Meeting of the Anti-Corn Law League
in Exeter Hall, London, 1846

Public Domain

By the early 1840s, Peel, an instinctive free-trader, had moved towards abolishing the Corn Laws, but when he announced his intention to the Commons in January 1846, he was met with praise from the Liberal benches and relentless vituperation from his own side. The repeal was passed with Liberal support, but the Conservatives lost power in June and never formed a majority government until 1874.

The debate on the Corn Laws exposed a fault-line within the Conservatives: were they the party of 'old England' and the 'agricultural interest' or were they the party of free trade and market forces?


The Second Reform Act, 1867

Following the death of Palmerston in 1865 the pressure for reform grew. Both the Liberals and Conservatives were divided on the desirability of reform. The party leaders came to believe reform was inevitable - the problem was to secure a Commons majority. The Second Reform Act was finally passed in 1867 by the minority Conservative government of the Earl of Derby, the bill being piloted through the Commons by the Leader of the House, Benjamin Disraeli. For the complicated politics, see my earlier blog here.  

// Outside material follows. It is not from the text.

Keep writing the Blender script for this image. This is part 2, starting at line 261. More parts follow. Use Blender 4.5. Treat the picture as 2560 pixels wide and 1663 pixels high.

The Act ended up more radical than anyone had expected. It extended the vote to householders in the boroughs, adding just short of a million voters — including many working men — and doubling the electorate to almost two million in England and Wales. Lord Derby called it 'a leap in the dark', rightly recognising its potential to transform politics. 

The general election of 1868 saw the Liberals return to power under Gladstone. For the first time two working men were elected to parliament, the miners, Thomas Burt and Alexander Macdonald, who stood as Liberals.

One of the most important reforms passed by the Gladstone government was the Ballot Act of 1872, which brought in the secret ballot. Politics was changing, and with the growth of a working-class electorate, the dominance of the upper classes was now challenged.